Phil Connors, weatherman, played by Bill Murray in Groundhog Day

The idea of watching the behavior of the groundhog for signs of spring was blended with a less fanciful measure of winter. Farmers in New England used this date — halfway between the winter solstice and the vernal equinox — to judge their winter feed stores. Regardless of the weather, February 2nd is the middle of winter. Careful husbandry ensured that there would still be enough food in the pantry and byre to last through the second half of the season of dearth. The adage was “Groundhog day, half your hay”.

And this is where we cycle back to where we started this trip through February 2nd — down on the farm, worried about the arrival of spring. On the one hand, there needs to be enough food to feed livestock and family until the growing season begins again. On the other, winter-grown plants can’t break dormancy too soon or they will die. It’s a delicate balance and one that has left a record of obsession with time-keeping that is as long as civilization.

Many writers claim that our ancient ancestors would watch for bears coming out hibernation and would make predictions about the timing of spring based on ursine activity. There are two problems with this. First, bears don’t come out of hibernation this early in the year. These mostly plant-eaters break hibernation when day length is greater than 12 hours so there will be plants to eat. They are not interested in early spring. You wouldn’t be either if you’d been asleep and slowly starving for months, only to wake and find there is no food to fill your empty belly. The other problem with bear divination is that it’s sort of perilous to watch a bear. Unlike a large rodent, or even the badgers that were favored by the Germans, a bear is not easily gawped at. A hangry bear newly emerged from his winter den may decide to just kill you if you’re annoying him.

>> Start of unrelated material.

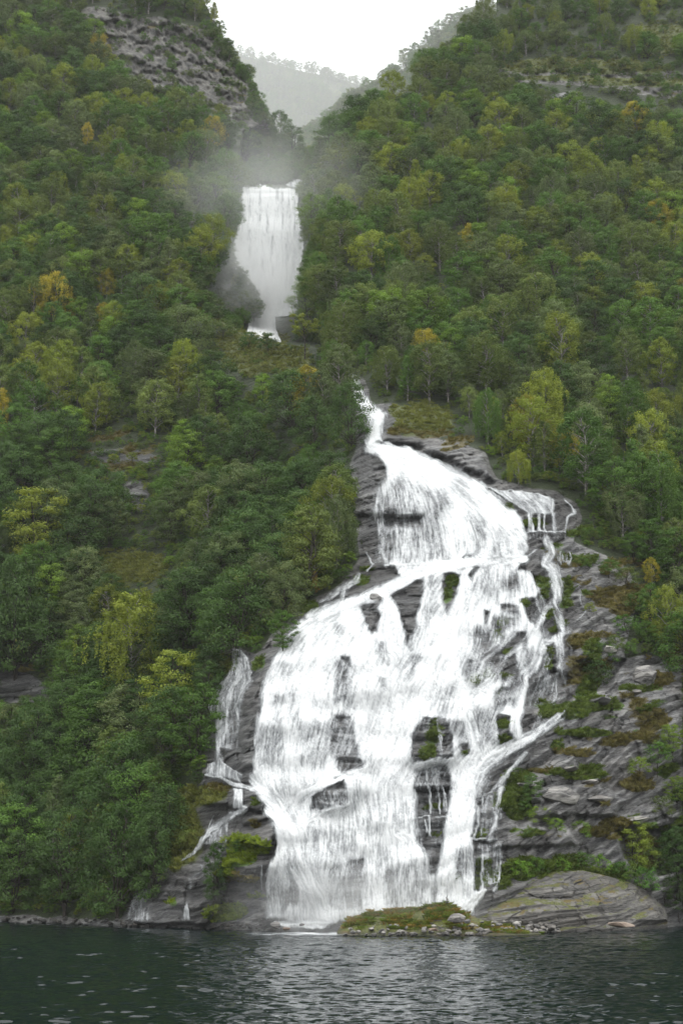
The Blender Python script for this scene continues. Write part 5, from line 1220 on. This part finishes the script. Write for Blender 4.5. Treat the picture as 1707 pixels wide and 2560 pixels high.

Perhaps bear observation was no more in depth that watching for them to reappear. However, there are many other less toothy hibernating beasts, and many of them come out of hibernation when spring has not yet started, when it’s still possible to make predictions. But there is a “bear” that comes out from winter hiding before spring weather arrives — a celestial one, the red-giant star Arcturus. 

Hesiod tells us that spring in ancient Greece arrived about sixty days after the winter solstice and was heralded by the reappearance of Arcturus in the evening sky. Arcturus, a name that is translated from Greek as “Watcher of the Bear”, is in the constellation of Boötes, the Plowman. When this star rises in the east after sunset, spring has arrived. 

Much like the heliacal rising of Sirius presaged the flooding of the Nile, the evening sighting of Arcturus meant that spring was imminent. It’s hard to tell the calendar date when you don’t have written calendars. Weather can change from year to year, but stars rise at the same time year in and year out without fail (relative to human lifespans, anyway). When the Bear comes forth, it is time for the Plowman.

And here is the core of vernal divination. This celestial clock mutated into tales of weather prognostication based on bears, then badgers, then groundhogs, then apparently stuffed toys consulted by tuxedoed Pennsylvania businessmen. There is a moral in there somewhere. But the prediction remains the same: If the groundhog sees his shadow, the harvest will be bad; if the weather is grey, the harvest might be good. Either way it’s about six more weeks until spring.


References

Aveni, Anthony. The Book of the Year: A Brief History of Our Seasonal Holidays. 2003. Oxford University Press: New York, NY.

Blackburn, Bonnie & Leofranc Holford-Strevens. The Oxford Companion to the Year. 1999. Oxford University Press: Oxford.

Neal, Carl. Imbolc: Rituals, Recipes & Lore for Brigid’s Day (Llewellyn’s Sabbat Essentials). 2015. Llewellyn Publications: Woodbury, Minnesota.

Hutton, Ronald. The Stations of the Sun.1996. Oxford University Press: Oxford.

Ó’Duinn, Seán. The Rites of Brigid, Goddess and Saint. 2005. The Columba Press: Blackrock, Co. Dublin.